While some actors loathe being remembered for their work in a past hit show at the expense of other achievements, Hylands isn’t one of them.

“They’re the facts, man. It’s what happens when you’re in everyone’s living room every week.”

He laughs as he reminisces about how retired NYPD detective Eddie Egan encouraged his former partner Sonny Grosso, the Night Heat producer whose crime-fighting exploits inspired The French Connection, to consider hiring Hylands, a straight-shooter.

“Sonny said: ‘I’ve seen everyone in Toronto and they’re all so f---ing polite,’” recalls Hylands.

“Pozzo is a long way from O’Brien, baby, and I exult in them both,” said the actor, who relished the opportunity to tackle Beckett’s dialogue again.

“Beckett is a challenge, certainly for memory, because he booby-traps the dialogue,” he said. “It’s almost musical. Pauses are a character in the piece, and if you run over the dialogue, it turns into gibberish.”

Hylands, now in his early 70s, says it helped that he undertook what he jokingly calls “my own Alzheimer’s check” six years ago.

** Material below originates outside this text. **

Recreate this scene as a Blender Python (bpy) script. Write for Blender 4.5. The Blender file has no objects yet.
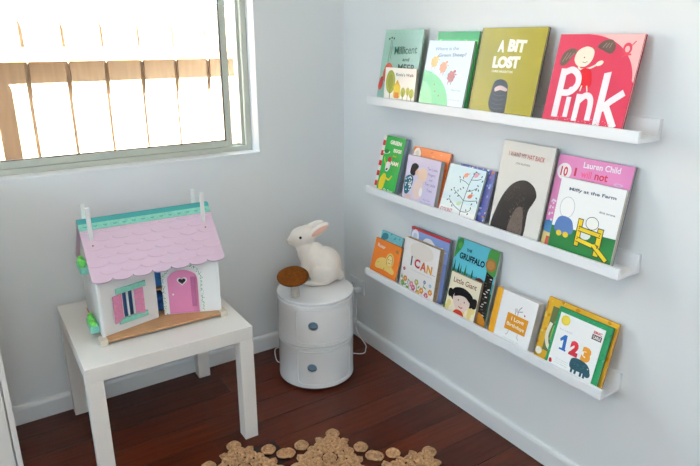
import bpy, bmesh, math, random
from mathutils import Vector, Matrix
random.seed(7)
SC = bpy.context.scene
COL = SC.collection
PI = math.pi

# ------------------------------------------------------------------ materials
def lin(h, k=1.0):
    h = h.lstrip('#')
    out = []
    for i in (0, 2, 4):
        c = int(h[i:i+2], 16) / 255
        c = c / 12.92 if c <= .04045 else ((c + .055) / 1.055) ** 2.4
        out.append(min(.9, c * k))
    return tuple(out) + (1,)

MATS = {}
def mat(name, col, rough=.5, spec=.5, noise=0.0, nscale=40, bump=0.0, bscale=200, coat=0.0, metal=0.0, trans=0.0, stretch=(1, 1, 1), sss=0.0):
    """principled material with a procedural colour variation and bump"""
    if name in MATS: return MATS[name]
    if isinstance(col, str): col = lin(col)
    m = bpy.data.materials.new(name); m.use_nodes = True
    nt = m.node_tree; b = nt.nodes['Principled BSDF']
    b.inputs['Base Color'].default_value = col
    b.inputs['Roughness'].default_value = rough
    b.inputs['Specular IOR Level'].default_value = spec
    b.inputs['Coat Weight'].default_value = coat
    b.inputs['Metallic'].default_value = metal
    if sss:
        b.inputs['Subsurface Weight'].default_value = sss
        b.inputs['Subsurface Radius'].default_value = (.01, .01, .008)
    if noise or bump:
        tc = nt.nodes.new('ShaderNodeTexCoord'); mp = nt.nodes.new('ShaderNodeMapping')
        mp.inputs['Scale'].default_value = stretch
        nt.links.new(tc.outputs['Object'], mp.inputs['Vector'])
    if noise:
        n = nt.nodes.new('ShaderNodeTexNoise'); n.inputs['Scale'].default_value = nscale; n.inputs['Detail'].default_value = 4
        r = nt.nodes.new('ShaderNodeValToRGB')
        r.color_ramp.elements[0].position = .3; r.color_ramp.elements[1].position = .7
        r.color_ramp.elements[0].color = tuple(c * (1 - noise) for c in col[:3]) + (1,)
        r.color_ramp.elements[1].color = tuple(min(.95, c * (1 + noise)) for c in col[:3]) + (1,)
        nt.links.new(mp.outputs['Vector'], n.inputs['Vector']); nt.links.new(n.outputs['Fac'], r.inputs['Fac'])
        nt.links.new(r.outputs['Color'], b.inputs['Base Color'])
    if bump:
        n2 = nt.nodes.new('ShaderNodeTexNoise'); n2.inputs['Scale'].default_value = bscale; n2.inputs['Detail'].default_value = 3
        bp = nt.nodes.new('ShaderNodeBump'); bp.inputs['Strength'].default_value = bump; bp.inputs['Distance'].default_value = .002
        nt.links.new(mp.outputs['Vector'], n2.inputs['Vector']); nt.links.new(n2.outputs['Fac'], bp.inputs['Height'])
        nt.links.new(bp.outputs['Normal'], b.inputs['Normal'])
    MATS[name] = m
    return m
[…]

Following in Patrick Stewart’s footsteps, he performed a solo version of Charles Dickens’ A Christmas Carol.

His next big adventure is his impending move to Victoria nearly 30 years after settling on Salt Spring, where he built the rustic West Coast home he shares with his wife Veronica, a registered nurse.

With their daughter Rebecca, 23, getting her music degree from New Brunswick’s Mount Allison University, and son Luke, 18, graduating from high school in June, he says the timing is right.

“Salt Spring is an idyllic place, but I miss the amenities of a city,” said Hylands, who already has a foothold as a Canadian College of Performing Arts board member.

There’s also an unexpected fringe benefit.

“It’s great that there’s a lot more stuff flowing through here now,” said Hylands, referring to the capital region’s surge in film and TV production.